In sum, then, Aetna’s claims affect neither the relationships governed by ERISA nor the benefits or administration of an ERISA plan nor the enforcement scheme provided by ERISA. Hence they do not interfere with Congress’ intent in enacting ERISA and are therefore not preempted by ERISA ¶ 1144(a).
Conclusion
Aetna’s state law claims against Mercer are not preempted under ERISA because they do not “relate to” an ERISA plan within the meaning of ERISA § 1144(a). Mercer’s motion to dismiss is consequently denied. This action is set for a status hearing at 9 a.m. June 5,1997, at which time counsel for the parties should be prepared to discuss the further proceedings required to bring this action to trial.
. As discussed a bit later, Mercer’s motion is problematic as so categorized. Instead, for the reasons explained in the next section of this opinion, it will be treated as a Rule 12(c) motion to dismiss.
. Further citations to ERISA provisions will refer to the section numbering in Title 29, rather than to ERISA’s internal numbering.
. As M.R. Mem. 1-2 correctly notes, a Rule 12(b)(6) motion would not have been in order because Mercer filed its Answer before bringing the motion.
. Those exhibits were attached to Mercer’s factual statement filed pursuant to this District Court’s General Rule ("GR”) 12(M), which was designed to highlight the existence or nonexistence of material facts in dispute for summary judgment motions.

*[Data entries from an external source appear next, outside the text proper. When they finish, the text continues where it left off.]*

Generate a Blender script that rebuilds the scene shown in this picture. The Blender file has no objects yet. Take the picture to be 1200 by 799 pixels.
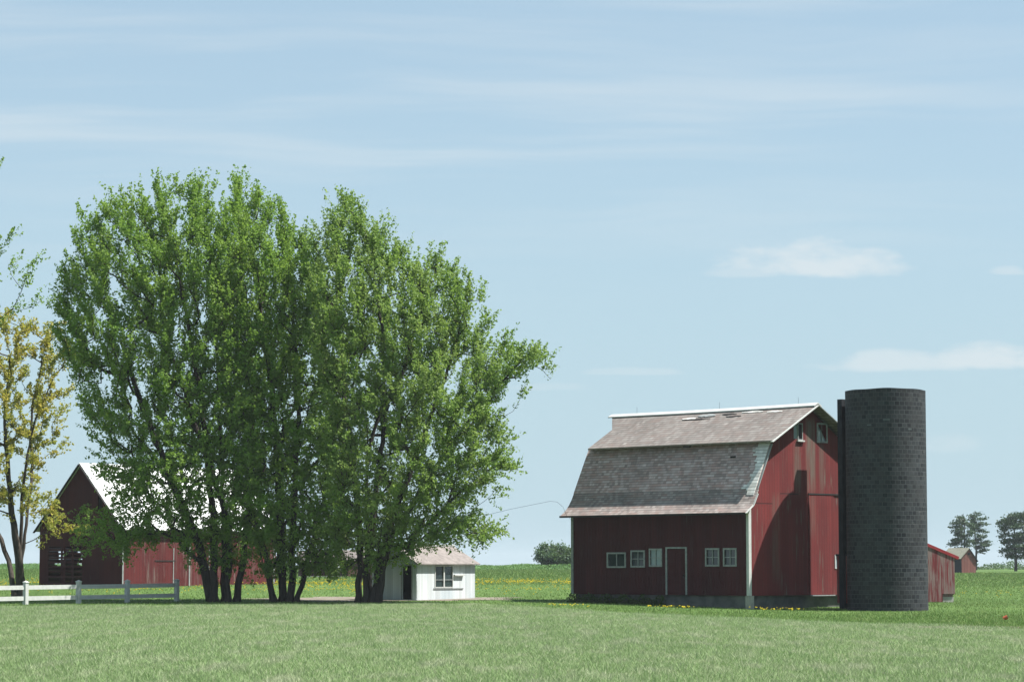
import bpy, bmesh, math, random
import numpy as np
from mathutils import Vector, Matrix
R = math.radians
random.seed(4); rng = np.random.default_rng(11)
scn = bpy.context.scene
col = scn.collection
# ------------------------------------------------------------------ camera
F = 3000.0; TILT = math.atan(264.5 / F); EYE = 2.35
cT, sT = math.cos(TILT), math.sin(TILT)
cd = bpy.data.cameras.new('camera'); cam = bpy.data.objects.new('camera', cd); col.objects.link(cam)
cam.location = (0, 0, EYE); cam.rotation_euler = (math.pi / 2 + TILT, 0, 0)
cd.sensor_width = 36; cd.lens = 36 * F / 1200; cd.clip_start = 0.5; cd.clip_end = 20000
scn.camera = cam

def at(px, py, Y):
    """real-world point at distance Y seen in direction px,py of the photograph (used to survey positions)"""
    u = (px - 600) / F; v = (399.5 - py) / F
    k = Y / (cT - v * sT)
    return np.array([u * k, Y, EYE + k * (sT + v * cT)])

LY = np.array([0, 140, 160, 175, 200, 300, 500, 700, 1500, 3500, 9000.])
LZ = np.array([0, .05, .17, .40, .95, 1.50, 2.20, 2.42, 2.2, -2, -20])
RY = np.array([0, 100, 140, 149, 156, 165, 200, 250, 400, 600, 900, 1500, 3500, 9000.])
RZ = np.array([0, 0, -.22, -.22, -.05, 0, .25, .60, 1.29, 1.65, 1.9, 1.8, -2, -20])
def gz(x, y):
    x = np.asarray(x, float); y = np.asarray(y, float)
    a = np.interp(y, LY, LZ); b = np.interp(y, RY, RZ)
    t = np.clip((x / np.maximum(y, 1) + .0) / .14, 0, 1); t = t * t * (3 - 2 * t)
    h = a * (1 - t) + b * t
    far = np.clip((y - 150) / 250, 0, 1)
    h = h + far * (.06 * np.sin(x * .05 + y * .013) + .04 * np.sin(x * .11 + 1.3))
    return h
def G(x, y): return float(gz(x, y))

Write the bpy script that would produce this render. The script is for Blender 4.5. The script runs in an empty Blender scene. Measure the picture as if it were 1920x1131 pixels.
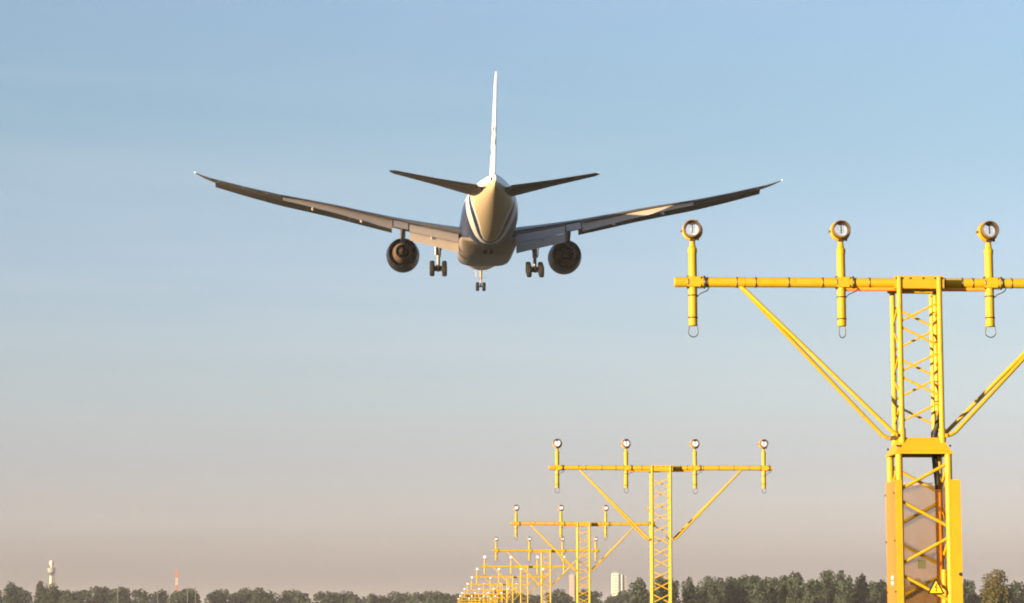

Mercer’s GR 12(M) statement will be cited "M. 12(M) ¶ —.’’ In the same fashion, "M.” will sometimes be used to refer to Mercer's memoranda.
. This Court's colleague Honorable Blanche Manning approved the Settlement Agreement January 20, 1997. That order is now on appeal.
. Custer, 89 F.3d at 1167 held, after surveying numerous existing district court decisions (id. at 1166), that legal malpractice claims against attorneys representing ERISA plans were not preempted:
We now join this unanimous body of federal law and conclude that [plaintiff's] legal malpractice claim ... does not fall under ERISA’s preemptive umbrella. We do so because we do not believe that Congress intended ERISA to preempt state law malpractice claims involving professional services to ERISA plans. ERISA does not evince a clear legislative purpose to preempt such traditional state-based laws of general applicability, and permitting [plaintiff's] claim would not undermine the congressional policies that underlie ERISA.
. Because Mercer’s contention that Aetna stands in the beneficiaries’ shoes fails, its attempted reliance on cases discussing ERISA preemption of state claims' involving suits by beneficiaries (M.Mem.8-11) is misplaced. Those cases do not address the situation at hand.
. For that proposition Mercer points to Mertens v. Hewitt Assocs., 508 U.S. 248, 113 S.Ct. 2063, 124 L.Ed.2d 161 (1993) as having assumed without deciding that such state law claims by beneficiaries against nonfiduciaries would be ERISA-preempted, and then points to Custer v. Pan Am. Life Ins. Co., 12 F.3d 410, 419 (4th Cir.1993) as having so decided post-Mertens. But the Fourth Circuit itself has really confirmed the inapplicability of Mercer’s argument in that respect to the very different situation now before this Court — a state law malpractice claim brought by an ERISA fiduciary against a nonfiduciary — by expressly rejecting ERISA preemption in precisely such a situation in its own later Custer v. Sweeney decision (see n. 6). And as already discussed, that later decision squarely supports the conclusion reached here.